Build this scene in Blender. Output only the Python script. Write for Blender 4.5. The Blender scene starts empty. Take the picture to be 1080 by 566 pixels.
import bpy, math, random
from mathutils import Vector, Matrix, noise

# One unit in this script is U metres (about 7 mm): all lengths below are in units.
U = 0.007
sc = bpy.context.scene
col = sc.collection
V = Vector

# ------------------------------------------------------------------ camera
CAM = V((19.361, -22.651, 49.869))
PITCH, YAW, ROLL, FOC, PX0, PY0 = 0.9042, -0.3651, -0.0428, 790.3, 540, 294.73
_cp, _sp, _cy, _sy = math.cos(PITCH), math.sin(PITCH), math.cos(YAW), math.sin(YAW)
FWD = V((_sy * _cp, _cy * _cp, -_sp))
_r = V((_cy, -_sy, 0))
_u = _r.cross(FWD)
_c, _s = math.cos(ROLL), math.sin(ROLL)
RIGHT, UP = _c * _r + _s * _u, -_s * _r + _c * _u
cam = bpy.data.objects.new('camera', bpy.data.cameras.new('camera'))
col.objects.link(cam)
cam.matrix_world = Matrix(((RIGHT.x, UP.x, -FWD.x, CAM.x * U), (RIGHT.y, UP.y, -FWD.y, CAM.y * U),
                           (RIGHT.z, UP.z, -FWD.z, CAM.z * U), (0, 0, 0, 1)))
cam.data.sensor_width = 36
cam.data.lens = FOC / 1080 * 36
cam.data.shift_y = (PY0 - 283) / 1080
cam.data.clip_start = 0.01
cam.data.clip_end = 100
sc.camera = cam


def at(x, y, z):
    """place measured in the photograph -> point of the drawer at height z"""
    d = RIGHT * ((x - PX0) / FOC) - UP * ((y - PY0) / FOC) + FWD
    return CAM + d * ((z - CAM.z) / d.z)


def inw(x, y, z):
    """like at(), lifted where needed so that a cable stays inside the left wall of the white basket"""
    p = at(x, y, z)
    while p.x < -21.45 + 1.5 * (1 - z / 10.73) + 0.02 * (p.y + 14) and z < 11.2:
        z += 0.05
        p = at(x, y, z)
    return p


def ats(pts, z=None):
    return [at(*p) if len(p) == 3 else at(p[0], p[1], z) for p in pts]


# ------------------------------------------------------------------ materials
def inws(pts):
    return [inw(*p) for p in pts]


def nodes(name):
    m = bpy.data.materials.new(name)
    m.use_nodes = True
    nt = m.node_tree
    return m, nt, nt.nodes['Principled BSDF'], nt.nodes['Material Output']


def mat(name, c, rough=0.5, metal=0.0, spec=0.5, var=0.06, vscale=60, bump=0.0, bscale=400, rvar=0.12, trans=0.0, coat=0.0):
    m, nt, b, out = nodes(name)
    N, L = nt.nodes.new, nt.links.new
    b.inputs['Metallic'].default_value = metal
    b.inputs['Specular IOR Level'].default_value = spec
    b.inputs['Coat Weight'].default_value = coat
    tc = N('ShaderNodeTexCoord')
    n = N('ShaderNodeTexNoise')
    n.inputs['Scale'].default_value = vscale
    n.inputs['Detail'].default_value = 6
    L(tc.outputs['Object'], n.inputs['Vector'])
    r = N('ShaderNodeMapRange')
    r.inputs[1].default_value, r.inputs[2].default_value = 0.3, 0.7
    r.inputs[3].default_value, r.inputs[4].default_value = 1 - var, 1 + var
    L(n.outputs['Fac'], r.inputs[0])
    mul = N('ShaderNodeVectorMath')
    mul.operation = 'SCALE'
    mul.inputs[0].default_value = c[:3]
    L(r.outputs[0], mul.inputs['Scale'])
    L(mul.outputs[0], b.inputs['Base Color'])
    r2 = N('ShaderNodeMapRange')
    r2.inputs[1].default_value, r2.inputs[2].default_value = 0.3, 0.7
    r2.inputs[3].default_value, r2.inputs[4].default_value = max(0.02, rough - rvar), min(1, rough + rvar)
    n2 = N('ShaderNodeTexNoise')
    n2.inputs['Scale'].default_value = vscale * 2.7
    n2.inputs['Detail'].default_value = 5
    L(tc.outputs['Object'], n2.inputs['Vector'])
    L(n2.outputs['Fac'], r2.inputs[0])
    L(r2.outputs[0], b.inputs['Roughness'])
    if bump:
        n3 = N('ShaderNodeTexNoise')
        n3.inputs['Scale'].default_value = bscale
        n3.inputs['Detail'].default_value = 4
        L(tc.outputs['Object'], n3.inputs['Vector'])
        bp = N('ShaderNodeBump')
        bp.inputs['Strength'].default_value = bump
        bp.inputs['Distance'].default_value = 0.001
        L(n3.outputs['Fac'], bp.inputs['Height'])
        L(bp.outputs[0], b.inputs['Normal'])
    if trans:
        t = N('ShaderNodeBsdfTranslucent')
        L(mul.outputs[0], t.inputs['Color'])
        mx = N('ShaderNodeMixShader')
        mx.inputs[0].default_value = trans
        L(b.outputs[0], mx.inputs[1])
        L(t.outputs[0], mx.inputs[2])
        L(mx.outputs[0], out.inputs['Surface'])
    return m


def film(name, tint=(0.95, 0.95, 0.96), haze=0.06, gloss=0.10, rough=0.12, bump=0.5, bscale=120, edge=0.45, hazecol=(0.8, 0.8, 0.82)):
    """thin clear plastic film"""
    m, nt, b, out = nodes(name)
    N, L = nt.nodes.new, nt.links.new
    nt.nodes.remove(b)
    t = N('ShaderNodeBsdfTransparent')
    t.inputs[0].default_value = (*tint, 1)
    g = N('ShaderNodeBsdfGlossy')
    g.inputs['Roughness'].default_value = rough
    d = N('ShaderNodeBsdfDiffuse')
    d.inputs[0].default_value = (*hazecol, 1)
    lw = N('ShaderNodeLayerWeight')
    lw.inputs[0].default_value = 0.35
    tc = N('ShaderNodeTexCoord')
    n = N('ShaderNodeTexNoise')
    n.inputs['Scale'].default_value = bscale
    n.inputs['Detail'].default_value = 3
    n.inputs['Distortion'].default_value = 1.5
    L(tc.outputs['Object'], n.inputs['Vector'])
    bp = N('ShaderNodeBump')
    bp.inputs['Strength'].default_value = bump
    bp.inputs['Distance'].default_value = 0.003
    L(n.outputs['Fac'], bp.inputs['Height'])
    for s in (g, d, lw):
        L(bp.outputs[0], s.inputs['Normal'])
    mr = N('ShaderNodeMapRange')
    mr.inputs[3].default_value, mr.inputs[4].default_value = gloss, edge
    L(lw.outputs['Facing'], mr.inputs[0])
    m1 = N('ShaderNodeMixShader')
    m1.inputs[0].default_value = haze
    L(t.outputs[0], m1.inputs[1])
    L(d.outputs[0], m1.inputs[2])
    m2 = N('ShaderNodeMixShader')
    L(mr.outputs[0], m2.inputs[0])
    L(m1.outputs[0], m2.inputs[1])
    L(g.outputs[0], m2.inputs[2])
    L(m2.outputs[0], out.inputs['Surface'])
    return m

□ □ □

From the very first line of the data through the line with "return [inw(*p) for p in pts]" in it, please reproduce each line exactly and output nothing more.

▸ **WRITTEN RESPONSE**
Build this scene in Blender. Output only the Python script. Write for Blender 4.5. The Blender scene starts empty. Take the picture to be 1080 by 566 pixels.
import bpy, math, random
from mathutils import Vector, Matrix, noise

# One unit in this script is U metres (about 7 mm): all lengths below are in units.
U = 0.007
sc = bpy.context.scene
col = sc.collection
V = Vector

# ------------------------------------------------------------------ camera
CAM = V((19.361, -22.651, 49.869))
PITCH, YAW, ROLL, FOC, PX0, PY0 = 0.9042, -0.3651, -0.0428, 790.3, 540, 294.73
_cp, _sp, _cy, _sy = math.cos(PITCH), math.sin(PITCH), math.cos(YAW), math.sin(YAW)
FWD = V((_sy * _cp, _cy * _cp, -_sp))
_r = V((_cy, -_sy, 0))
_u = _r.cross(FWD)
_c, _s = math.cos(ROLL), math.sin(ROLL)
RIGHT, UP = _c * _r + _s * _u, -_s * _r + _c * _u
cam = bpy.data.objects.new('camera', bpy.data.cameras.new('camera'))
col.objects.link(cam)
cam.matrix_world = Matrix(((RIGHT.x, UP.x, -FWD.x, CAM.x * U), (RIGHT.y, UP.y, -FWD.y, CAM.y * U),
                           (RIGHT.z, UP.z, -FWD.z, CAM.z * U), (0, 0, 0, 1)))
cam.data.sensor_width = 36
cam.data.lens = FOC / 1080 * 36
cam.data.shift_y = (PY0 - 283) / 1080
cam.data.clip_start = 0.01
cam.data.clip_end = 100
sc.camera = cam


def at(x, y, z):
    """place measured in the photograph -> point of the drawer at height z"""
    d = RIGHT * ((x - PX0) / FOC) - UP * ((y - PY0) / FOC) + FWD
    return CAM + d * ((z - CAM.z) / d.z)


def inw(x, y, z):
    """like at(), lifted where needed so that a cable stays inside the left wall of the white basket"""
    p = at(x, y, z)
    while p.x < -21.45 + 1.5 * (1 - z / 10.73) + 0.02 * (p.y + 14) and z < 11.2:
        z += 0.05
        p = at(x, y, z)
    return p


def ats(pts, z=None):
    return [at(*p) if len(p) == 3 else at(p[0], p[1], z) for p in pts]


# ------------------------------------------------------------------ materials
def inws(pts):
    return [inw(*p) for p in pts]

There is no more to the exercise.